Balzac’s first mistress, who considerably contributed to the refinement of his sensibility, was a few years older than his mother, and subsequently all the women who mattered in his life were, to some extent, substitute mothers. In an early letter, he wrote: “I have only two passions: love and glory”—and the purpose of the latter was to secure the former. He confessed that the primary motivation of his writing was to win the love of women, and in this he succeeded remarkably well: after his death, more than 10,000 letters from female admirers were found among his papers.

Countess Hanska was to become his last and greatest love — greatest, because it was essentially imaginary and literary, and was conducted for sixteen years mostly by correspondence. When they finally succeeded in getting back together and marrying, Balzac was a dying man. She had first entered Balzac’s life as an anonymous correspondent; her passion was originally aroused simply by reading his novels in the backwoods of the Ukraine.

The seduction exerted by the great novelist’s prose was so powerful that it could work even by proxy: it was once rumoured that “several men had obtained the favours of respectable women at the Opera ball by pretending to be Balzac.” This might have seemed fairly easy, since he was short and fat, with common and vulgar looks, like a Daumier shopkeeper or butcher. But it would also have been difficult: his enormous head, beautiful and blazing eyes, generous laughter and boisterous spirits set him apart from the crowd. Perhaps Rodin caught best his paradoxical appearance: a sort of gigantic dwarf, a coiled-up spring of pure energy.
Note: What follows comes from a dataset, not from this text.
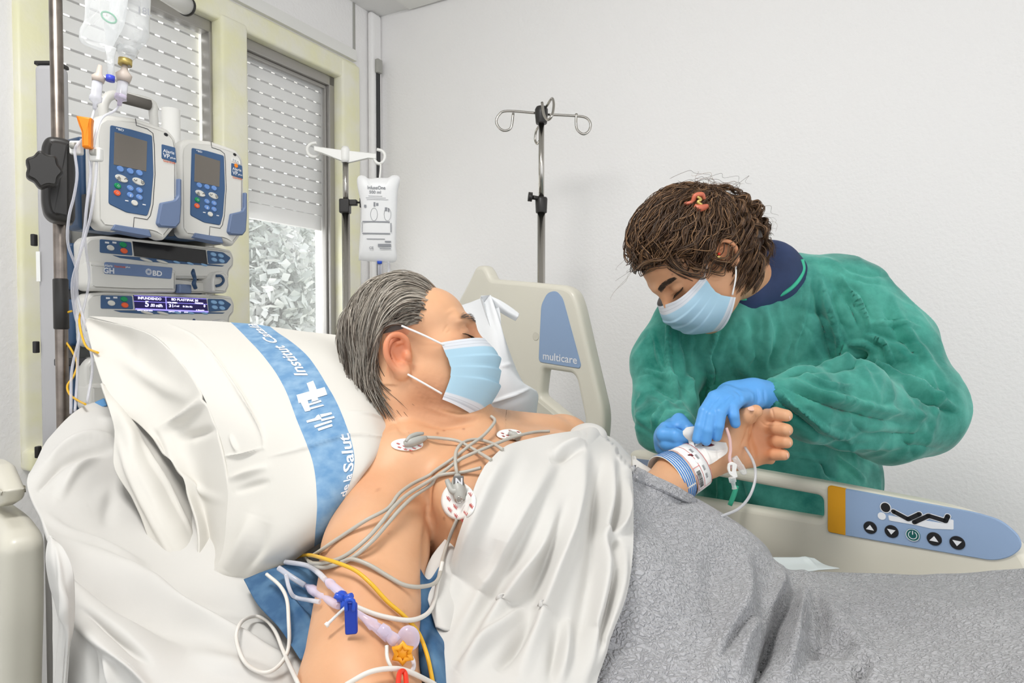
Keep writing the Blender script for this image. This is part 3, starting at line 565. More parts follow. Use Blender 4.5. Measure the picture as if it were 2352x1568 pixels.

By a cruel contradiction, however, if he wrote novels to win women, he also had to forsake women in order to write novels: he firmly believed that every man had at birth a finite store of vital fluid and that the secret of creative life was to hoard one’s energy. Sperm was for him an emission of pure cerebral substance — once, having spent the night with an enchanting creature, he turned up at the house of a friend, crying: “I just lost a book!”[4]